Our editor ponders real and imaginary lives, and how to make a home.

Editor's Letter: Treasure Boxes

Our editor ponders real and imaginary lives, and how to make a home.

Anyone who knows me knows I am quite obsessed with real estate. For the better part of my adult life I’ve had too many Trade Me alerts, and I’m forever clicking through those handy little ads on major news websites to modernist masterpieces in Hawke’s Bay, or warehouse apartments in Te Whanganui-a-Tara. The algorithms, it’s fair to say, are utterly confused at this point about what I’m actually interested in.

So it’s somewhat surprising – not least to me – that we’ve owned precisely two houses and both of them are in Tāmaki Makaurau Auckland, the city of my birth and where I’ve spent 41 of my 43 years. Neither was anything close to a dream home.
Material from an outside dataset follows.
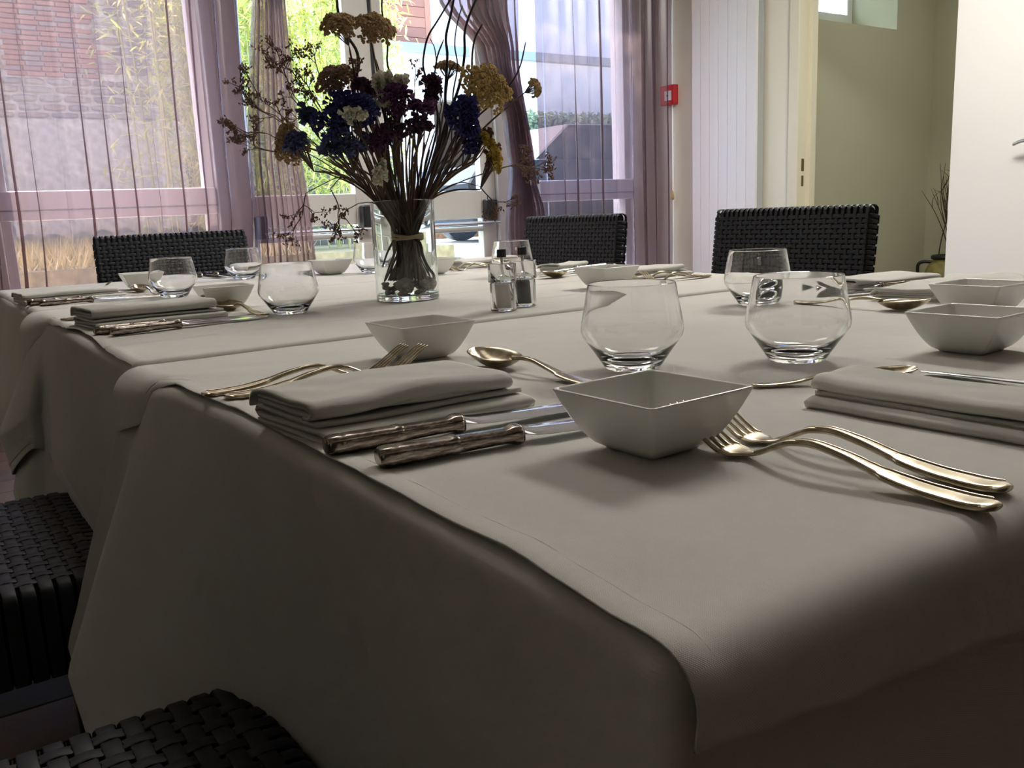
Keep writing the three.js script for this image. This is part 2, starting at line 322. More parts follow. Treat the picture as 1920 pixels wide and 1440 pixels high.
{ // jar of twigs at the end of the passage
  const a = thing('jar', 'ochre two-handled clay jar with a black rim standing on the passage floor', 'jar', V3(5.93, 0, -3.25));
  const clay = std([0.42, 0.36, 0.13], 0.5, { map: stoneTone });
  part(a, 'body', new THREE.LatheGeometry([[0, 0], [0.09, 0.0], [0.10, 0.01], [0.125, 0.12], [0.145, 0.24], [0.138, 0.32], [0.11, 0.38], [0.085, 0.40], [0.08, 0.425], [0.065, 0.425], [0.07, 0.40], [0.09, 0.37], [0.11, 0.3], [0.08, 0.04], [0, 0.03]].map((p) => new THREE.Vector2(...p)), 32), clay);
  part(a, 'rim', at(new THREE.TorusGeometry(0.082, 0.017, 10, 32), 0, 0.432, 0, Math.PI / 2), M.blackPlastic);
  for (const s of [-1, 1]) part(a, 'handle', tube([[0.08, 0.395], [0.14, 0.40], [0.175, 0.385], [0.18, 0.33], [0.165, 0.25], [0.145, 0.235]].map(([q, y]) => V3(s * q * 0.45, y, s * q * 0.89)), 0.012, 24, 8), M.blackPlastic);
  const bark = std([0.05, 0.035, 0.02], 0.8);
  for (let i = 0; i < 16; i++) {
    const a0 = rr(0, 6.28), t = rr(0.05, 0.32), h = rr(0.5, 0.78);
    const p = [V3(Math.cos(a0) * 0.03, 0.14, -Math.sin(a0) * 0.03), V3(Math.cos(a0) * 0.05, 0.46, -Math.sin(a0) * 0.05), V3(Math.cos(a0 + 0.3) * t * 0.5, 0.44 + h * 0.55, Math.sin(a0) * 0.06), V3(Math.cos(a0) * t, 0.40 + h, Math.sin(a0) * t * 0.4)];
    const side = p[2].clone().lerp(p[3], 0.3);
    single('twig', merge([tube(p, 0.006, 18, 5, 0.0015), tube([side, side.clone().add(V3(rr(-0.08, 0.08), 0.08, rr(-0.05, 0.05))), side.clone().add(V3(rr(-0.16, 0.16), rr(0.1, 0.2), rr(-0.08, 0.08)))], 0.003, 8, 4, 0.001)]), bark,
      'thin bare twig standing in the ochre jar of the passage', 'twig', V3(5.93, 0, -3.25), 0, 'bare twigs in the clay jar');
  }
}

// flat lamps let into the ceiling over the table and beside the pale wall
[['flat ceiling lamp over the near half of the table', 0.70, 0.95, 0.3], ['flat ceiling lamp over the far half of the table', 0.70, 2.25, 1.7], ['flat ceiling lamp between the table and the pale wall', 2.75, 1.5, 8.7], ['flat ceiling lamp of the passage', 5.2, 2.2, 1.8]].forEach(([label, u, v, k = 1]) => {
  const t = thing('ceiling_panel', label, 'ceiling lamp', V3(u, CEIL, -v), 0, 'flat ceiling lamps');
  part(t, 'frame', merge([rbox(0.66, 0.022, 0.03, 0.004, 0, -0.009, 0.615), rbox(0.66, 0.022, 0.03, 0.004, 0, -0.009, -0.615), rbox(0.03, 0.022, 1.2, 0.004, 0.315, -0.009, 0), rbox(0.03, 0.022, 1.2, 0.004, -0.315, -0.009, 0)]), M.frameWhite);
  part(t, 'diffuser', bx(0.6, 0.008, 1.2, 0, -0.006, 0), std([0.8, 0.8, 0.8], 0.6, { emissive: LAMP.color, emissiveIntensity: LAMP.radiance * 0.5 * k }));
  const l = new THREE.RectAreaLight(LAMP.color, LAMP.radiance * k, 0.6, 1.2); l.position.set(0, -0.012, 0); l.rotation.x = -Math.PI / 2; t.add(l);
});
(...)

The first was a total dog of a 1950s bach in Beach Haven that no one could understand the appeal of – including my now-wife, who was unlucky enough to move in there not long after we met. We renovated over five years, and I don’t think there was a surface that we didn’t redo, rebuild or replace in that time. The second is an equally daggy 1907 villa in the central city with a wonky floor and some strange small rooms. We may look at other houses, other dreams – but we don’t seem to take action very often.

There’s a good reason for that: despite the time and the pain involved with re-imagining houses and spaces, we can’t imagine moving into something that someone else made for them – or worse, moving into a space that wasn’t really thought about much at all.

It’s not even just about taste. It’s also about how you live, or rather, how you want to live. Making a home, wherever or whatever that is, is about creating the rhythms and patterns to your life. I firmly believe that it affects the way you think, and the way you feel.

We pride ourselves on publishing thoughtful, unique houses in Here, but the houses for this issue felt like something else. There is a strength to each, a singularity of purpose, a dedication to making something personal and bespoke that helps build your idea of what makes a good life.

Whether it’s the exuberance of colour in a renovation by Pac Studio to a villa owned by the same family for 40 years, or (possibly one of the more impressive undertakings we’ve seen in this magazine) turning an abandoned pool complex into a family home, the clients and designers have managed to make homes that don’t just reflect how the owners want them to look, but help them with the way they want to live.

They’re personal spaces – containers for living. I hope they help you make your own.